Por su parte, Schmitt apenas impartió un semestre en Colonia. Tenía la vista puesta en una meta más elevada: la cátedra de Derecho Político de la Universidad de Berlín, que el Ministerio de Educación le ofreció en el otoño de 1933 y él aceptó como «el mayor honor que puedo recibir». Su conversión al nazismo había sido tan fulgurante y completa, que incluso levantó sospechas entre los propios nazis. Y aunque no puede afirmarse que participara en la configuración jurídica del Tercer Reich, tampoco se sintió nunca incómodo con el régimen de Hitler, porque suponía la superación de todo aquello que llevaba décadas combatiendo: el liberalismo disolvente, el parlamentarismo estéril, el partidismo fratricida…

Ni siquiera hizo ascos al antisemitismo. Al contrario. En su Glossarium, el dietario que llevó entre 1947 y 1958, dejó escrito que «los judíos son siempre judíos», a diferencia de los comunistas, que pueden «mejorar o cambiar».

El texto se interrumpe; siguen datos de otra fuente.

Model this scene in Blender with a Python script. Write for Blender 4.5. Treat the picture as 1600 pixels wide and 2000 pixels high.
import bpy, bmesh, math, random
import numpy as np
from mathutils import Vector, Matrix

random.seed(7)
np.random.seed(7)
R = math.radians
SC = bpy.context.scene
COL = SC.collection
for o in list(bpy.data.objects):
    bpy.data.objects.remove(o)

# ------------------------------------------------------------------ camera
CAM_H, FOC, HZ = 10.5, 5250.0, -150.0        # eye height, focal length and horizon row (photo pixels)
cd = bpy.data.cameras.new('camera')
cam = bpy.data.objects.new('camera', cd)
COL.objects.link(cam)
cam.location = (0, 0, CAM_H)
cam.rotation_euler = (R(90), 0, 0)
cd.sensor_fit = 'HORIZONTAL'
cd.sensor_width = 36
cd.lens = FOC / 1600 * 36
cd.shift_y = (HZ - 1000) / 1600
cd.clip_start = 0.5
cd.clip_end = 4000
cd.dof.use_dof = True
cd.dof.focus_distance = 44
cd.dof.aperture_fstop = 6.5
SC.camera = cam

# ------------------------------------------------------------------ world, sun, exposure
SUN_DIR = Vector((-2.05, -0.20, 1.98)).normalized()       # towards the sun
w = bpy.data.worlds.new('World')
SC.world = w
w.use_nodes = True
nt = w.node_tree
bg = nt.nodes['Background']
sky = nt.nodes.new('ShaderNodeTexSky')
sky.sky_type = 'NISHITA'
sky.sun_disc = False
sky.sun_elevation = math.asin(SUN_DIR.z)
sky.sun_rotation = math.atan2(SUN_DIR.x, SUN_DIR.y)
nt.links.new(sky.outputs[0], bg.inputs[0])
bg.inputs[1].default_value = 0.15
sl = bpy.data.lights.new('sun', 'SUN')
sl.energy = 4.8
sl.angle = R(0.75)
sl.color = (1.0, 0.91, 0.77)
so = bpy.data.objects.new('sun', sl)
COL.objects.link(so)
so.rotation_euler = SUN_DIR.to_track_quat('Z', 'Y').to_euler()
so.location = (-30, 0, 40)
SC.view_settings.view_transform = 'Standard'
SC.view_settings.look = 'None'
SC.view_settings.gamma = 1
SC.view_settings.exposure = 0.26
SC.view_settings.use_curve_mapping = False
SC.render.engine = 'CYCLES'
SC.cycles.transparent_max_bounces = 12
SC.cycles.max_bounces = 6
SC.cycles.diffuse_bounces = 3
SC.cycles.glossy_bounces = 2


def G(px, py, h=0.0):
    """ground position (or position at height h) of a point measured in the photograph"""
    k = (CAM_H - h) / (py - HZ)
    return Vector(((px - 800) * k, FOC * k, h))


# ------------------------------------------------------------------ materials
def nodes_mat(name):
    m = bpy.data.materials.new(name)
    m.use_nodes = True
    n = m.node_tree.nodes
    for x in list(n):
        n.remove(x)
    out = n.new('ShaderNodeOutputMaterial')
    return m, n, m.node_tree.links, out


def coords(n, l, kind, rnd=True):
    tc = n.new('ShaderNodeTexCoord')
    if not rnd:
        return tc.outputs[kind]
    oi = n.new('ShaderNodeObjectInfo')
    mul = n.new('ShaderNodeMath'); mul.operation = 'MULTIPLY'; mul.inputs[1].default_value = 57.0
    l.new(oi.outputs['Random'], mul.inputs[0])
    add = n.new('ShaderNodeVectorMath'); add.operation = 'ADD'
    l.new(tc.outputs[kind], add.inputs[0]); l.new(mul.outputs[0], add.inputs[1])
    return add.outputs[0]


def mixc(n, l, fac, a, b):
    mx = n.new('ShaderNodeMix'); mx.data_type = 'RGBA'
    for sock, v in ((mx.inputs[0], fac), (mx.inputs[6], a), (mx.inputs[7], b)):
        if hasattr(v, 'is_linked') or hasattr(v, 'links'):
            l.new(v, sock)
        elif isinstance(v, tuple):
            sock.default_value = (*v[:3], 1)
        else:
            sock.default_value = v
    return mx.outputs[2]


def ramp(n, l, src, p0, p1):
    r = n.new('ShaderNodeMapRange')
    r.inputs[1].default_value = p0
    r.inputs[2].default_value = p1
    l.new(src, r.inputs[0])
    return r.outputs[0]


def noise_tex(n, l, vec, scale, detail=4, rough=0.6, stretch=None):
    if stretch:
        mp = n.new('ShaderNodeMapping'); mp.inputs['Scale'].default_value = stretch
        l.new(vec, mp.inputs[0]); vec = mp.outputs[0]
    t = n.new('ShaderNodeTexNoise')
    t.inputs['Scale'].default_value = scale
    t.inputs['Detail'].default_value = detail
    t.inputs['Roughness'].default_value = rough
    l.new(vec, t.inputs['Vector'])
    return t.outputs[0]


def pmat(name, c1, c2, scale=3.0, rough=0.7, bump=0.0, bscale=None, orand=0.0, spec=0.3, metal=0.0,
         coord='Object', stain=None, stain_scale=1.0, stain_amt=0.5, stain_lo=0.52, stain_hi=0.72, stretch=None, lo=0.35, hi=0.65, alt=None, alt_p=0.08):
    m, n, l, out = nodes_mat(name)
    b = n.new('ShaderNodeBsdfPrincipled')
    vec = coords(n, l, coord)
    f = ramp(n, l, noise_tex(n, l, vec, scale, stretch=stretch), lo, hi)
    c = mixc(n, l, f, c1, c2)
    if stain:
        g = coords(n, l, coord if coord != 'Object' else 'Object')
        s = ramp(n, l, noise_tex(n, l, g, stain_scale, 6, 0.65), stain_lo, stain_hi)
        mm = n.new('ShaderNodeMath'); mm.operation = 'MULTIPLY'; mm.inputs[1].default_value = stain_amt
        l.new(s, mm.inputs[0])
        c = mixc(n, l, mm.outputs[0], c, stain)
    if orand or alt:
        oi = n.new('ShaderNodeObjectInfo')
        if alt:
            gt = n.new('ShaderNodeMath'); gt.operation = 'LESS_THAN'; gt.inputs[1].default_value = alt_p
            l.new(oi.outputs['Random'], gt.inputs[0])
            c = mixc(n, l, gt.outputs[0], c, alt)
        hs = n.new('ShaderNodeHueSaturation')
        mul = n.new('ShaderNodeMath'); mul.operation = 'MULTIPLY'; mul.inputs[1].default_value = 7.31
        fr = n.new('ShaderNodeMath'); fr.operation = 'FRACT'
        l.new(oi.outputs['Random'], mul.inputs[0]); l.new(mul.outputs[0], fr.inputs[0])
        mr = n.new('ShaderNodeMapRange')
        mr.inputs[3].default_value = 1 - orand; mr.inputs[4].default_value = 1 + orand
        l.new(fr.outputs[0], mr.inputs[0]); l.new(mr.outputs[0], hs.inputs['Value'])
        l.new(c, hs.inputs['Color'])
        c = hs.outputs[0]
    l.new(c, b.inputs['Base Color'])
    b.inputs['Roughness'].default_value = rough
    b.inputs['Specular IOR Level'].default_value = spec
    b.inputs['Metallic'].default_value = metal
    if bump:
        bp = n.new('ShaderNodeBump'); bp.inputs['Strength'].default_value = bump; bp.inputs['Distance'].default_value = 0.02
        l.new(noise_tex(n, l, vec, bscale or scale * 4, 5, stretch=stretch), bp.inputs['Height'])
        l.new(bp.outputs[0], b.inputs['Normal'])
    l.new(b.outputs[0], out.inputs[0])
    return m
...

En cuanto a su comportamiento con Kelsen, De Miguel y Tajadura recogen un pasaje de la entrevista que en 1982 le hizo a Schmitt el constitucionalista italiano Fulco Lanchester: «Con Kelsen», dice, «fui extremadamente correcto. […] Luego él emigró de pronto de Alemania y en seguida perdimos el contacto. Cuando llegué a Colonia, Kelsen ya se había marchado. Para él fue todo ilegal, para mí, por el contrario, todo fue normal. Fin del asunto».